# Problem statement
Restate the whole listing word for word. Pictures are left out.

-- BEGIN --

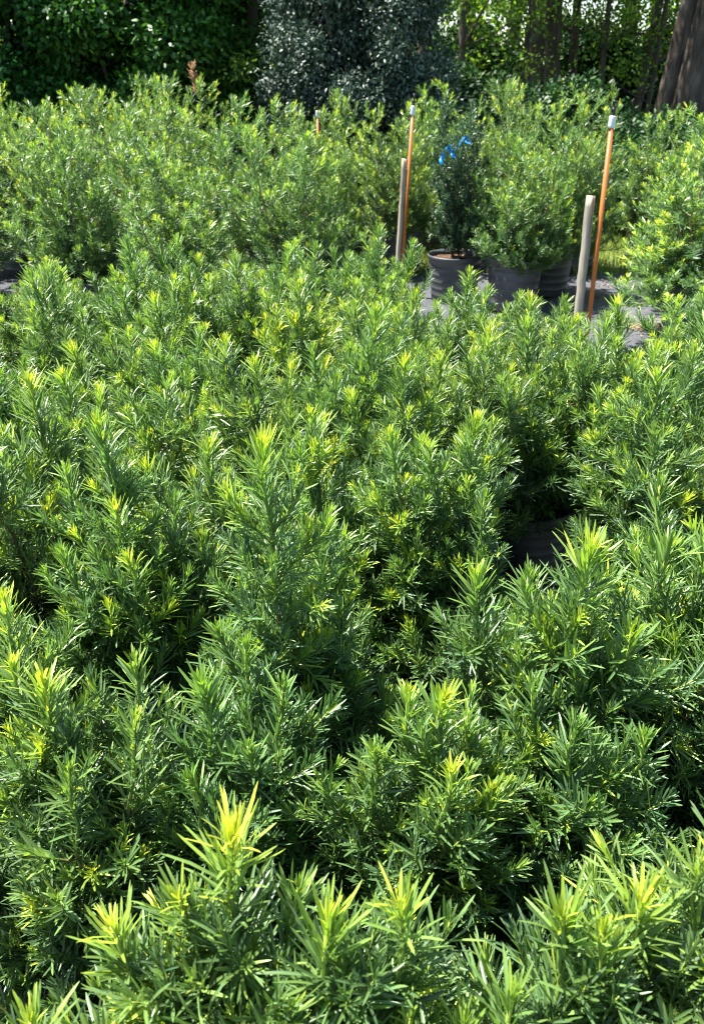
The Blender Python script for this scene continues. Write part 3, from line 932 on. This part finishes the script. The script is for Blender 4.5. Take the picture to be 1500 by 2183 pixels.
plan = [
    (fa, 3.12, 16.0, 0, 1, 'straight dark trunk, the clearest one at middle right'),
    (fb, 3.62, 16.6, 0, 1, 'dark trunk directly right of the clearest straight trunk'),
    (fa, 2.35, 18.5, 2.2, 1.1, 'trunk seen through leaves left of the clearest straight trunk'),
    (fc, 5.45, 17.5, 0, 1, 'slender leaning trunk left of the largest trunk'),
    (fc, 4.55, 18.5, 3.6, 1.05, 'slender trunk halfway between straight and leaning trunks'),
    (fb, 7.6, 18.0, 4.0, 1, 'tree at the right edge beyond the largest trunk'),
    (fb, 1.4, 17.5, 1.5, 1, 'tree half hidden behind the top of the grey-green shrub'),
    (fa, .0, 16.0, 5.0, 1.05, 'tree hidden behind the grey-green shrub and showing above it'),
    (fc, -1.9, 15.8, 1.0, 1.1, 'tree behind the loose light green tree'),
    (fa, 6.4, 21.5, 3.1, 1.15, 'far tree in the gap left of the largest trunk'),
    (fb, 3.9, 22.5, 2.2, 1.2, 'far tree right behind the clearest straight trunk'),
    (fc, 1.9, 23.0, 5.2, 1.2, 'far tree at the left of the open woodland'),
    (fb, 9.0, 22.0, .6, 1.2, 'far tree at the right edge of the woodland'),
    (fd, 2.75, 15.0, 0, 1, 'sapling left of the clearest straight trunk'),
    (fd, 4.3, 15.5, 2.0, 1, 'sapling between the straight trunks and the slender one'),
    (fd, 5.0, 15.2, 4.0, .9, 'sapling just left of the largest trunk'),
    (fd, 6.2, 15.0, 5.5, 1.1, 'sapling right of the largest trunk'),
    (fd, 1.75, 14.0, 3.0, 1, 'sapling at the right shoulder of the grey-green shrub'),
    (fd, 5.9, 19.5, 1.0, 1.1, 'far sapling behind the slender leaning trunk'),
]
seen = set()
for (src, x, y, rz, s, lab) in plan:
    o = src if src.name not in seen else copy_tree(src)
    seen.add(src.name)
    o.location = (x, y, 0); o.rotation_euler = (0, 0, rz); o.scale = (s, s, s)
    tag(o, lab, 'tree', GT)

# sunlit far edge of the wood, one mass
rng = np.random.default_rng(71)
k = 620
c = np.stack([rng.uniform(-14, 22, k), rng.uniform(27, 33, k), rng.uniform(.2, 9.5, k) * np.where(np.arange(k) % 3 == 0, .3, 1)], 1)
F = Buf(); leaf_cloud(F, rng, c, rng.uniform(.7, 1.5, (k, 1)) * np.array([1, 1, .7]), 46000, .20, .12, shell=.1)
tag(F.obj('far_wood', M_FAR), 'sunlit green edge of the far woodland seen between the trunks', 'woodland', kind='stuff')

# dead brown seed head sticking up at the back of the left block
rng = np.random.default_rng(12)
root = empty('dried_shoot', (-1.43, 8.35, 0))
B = Buf(); pts = curve_pts((0, 0, 0), (0, 0, 1), (-.02, 0, 1), 1.66, 10, rng, .02)
tube(B, pts, np.linspace(.008, .003, 11), 6); B.obj('stem', M_BARK, root)
F = Buf(); dress(F, pts, rng, .24, .08, .016, .0038, .8, 1, base_age=.5); F.obj('dried_leaves', M_DEAD, root)
tag(root, 'brown dried shoot sticking up above the back of the left block', 'shoot')

S.render.engine = 'CYCLES'
S.cycles.filter_width = 1.0
S.cycles.max_bounces = 8
S.cycles.diffuse_bounces = 4
S.cycles.transmission_bounces = 4
S.cycles.transparent_max_bounces = 4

-- END --

# Output
The Blender Python script for this scene continues. Write part 3, from line 932 on. This part finishes the script. The script is for Blender 4.5. Take the picture to be 1500 by 2183 pixels.
plan = [
    (fa, 3.12, 16.0, 0, 1, 'straight dark trunk, the clearest one at middle right'),
    (fb, 3.62, 16.6, 0, 1, 'dark trunk directly right of the clearest straight trunk'),
    (fa, 2.35, 18.5, 2.2, 1.1, 'trunk seen through leaves left of the clearest straight trunk'),
    (fc, 5.45, 17.5, 0, 1, 'slender leaning trunk left of the largest trunk'),
    (fc, 4.55, 18.5, 3.6, 1.05, 'slender trunk halfway between straight and leaning trunks'),
    (fb, 7.6, 18.0, 4.0, 1, 'tree at the right edge beyond the largest trunk'),
    (fb, 1.4, 17.5, 1.5, 1, 'tree half hidden behind the top of the grey-green shrub'),
    (fa, .0, 16.0, 5.0, 1.05, 'tree hidden behind the grey-green shrub and showing above it'),
    (fc, -1.9, 15.8, 1.0, 1.1, 'tree behind the loose light green tree'),
    (fa, 6.4, 21.5, 3.1, 1.15, 'far tree in the gap left of the largest trunk'),
    (fb, 3.9, 22.5, 2.2, 1.2, 'far tree right behind the clearest straight trunk'),
    (fc, 1.9, 23.0, 5.2, 1.2, 'far tree at the left of the open woodland'),
    (fb, 9.0, 22.0, .6, 1.2, 'far tree at the right edge of the woodland'),
    (fd, 2.75, 15.0, 0, 1, 'sapling left of the clearest straight trunk'),
    (fd, 4.3, 15.5, 2.0, 1, 'sapling between the straight trunks and the slender one'),
    (fd, 5.0, 15.2, 4.0, .9, 'sapling just left of the largest trunk'),
    (fd, 6.2, 15.0, 5.5, 1.1, 'sapling right of the largest trunk'),
    (fd, 1.75, 14.0, 3.0, 1, 'sapling at the right shoulder of the grey-green shrub'),
    (fd, 5.9, 19.5, 1.0, 1.1, 'far sapling behind the slender leaning trunk'),
]
seen = set()
for (src, x, y, rz, s, lab) in plan:
    o = src if src.name not in seen else copy_tree(src)
    seen.add(src.name)
    o.location = (x, y, 0); o.rotation_euler = (0, 0, rz); o.scale = (s, s, s)
    tag(o, lab, 'tree', GT)

# sunlit far edge of the wood, one mass
rng = np.random.default_rng(71)
k = 620
c = np.stack([rng.uniform(-14, 22, k), rng.uniform(27, 33, k), rng.uniform(.2, 9.5, k) * np.where(np.arange(k) % 3 == 0, .3, 1)], 1)
F = Buf(); leaf_cloud(F, rng, c, rng.uniform(.7, 1.5, (k, 1)) * np.array([1, 1, .7]), 46000, .20, .12, shell=.1)
tag(F.obj('far_wood', M_FAR), 'sunlit green edge of the far woodland seen between the trunks', 'woodland', kind='stuff')

# dead brown seed head sticking up at the back of the left block
rng = np.random.default_rng(12)
root = empty('dried_shoot', (-1.43, 8.35, 0))
B = Buf(); pts = curve_pts((0, 0, 0), (0, 0, 1), (-.02, 0, 1), 1.66, 10, rng, .02)
tube(B, pts, np.linspace(.008, .003, 11), 6); B.obj('stem', M_BARK, root)
F = Buf(); dress(F, pts, rng, .24, .08, .016, .0038, .8, 1, base_age=.5); F.obj('dried_leaves', M_DEAD, root)
tag(root, 'brown dried shoot sticking up above the back of the left block', 'shoot')

S.render.engine = 'CYCLES'
S.cycles.filter_width = 1.0
S.cycles.max_bounces = 8
S.cycles.diffuse_bounces = 4
S.cycles.transmission_bounces = 4
S.cycles.transparent_max_bounces = 4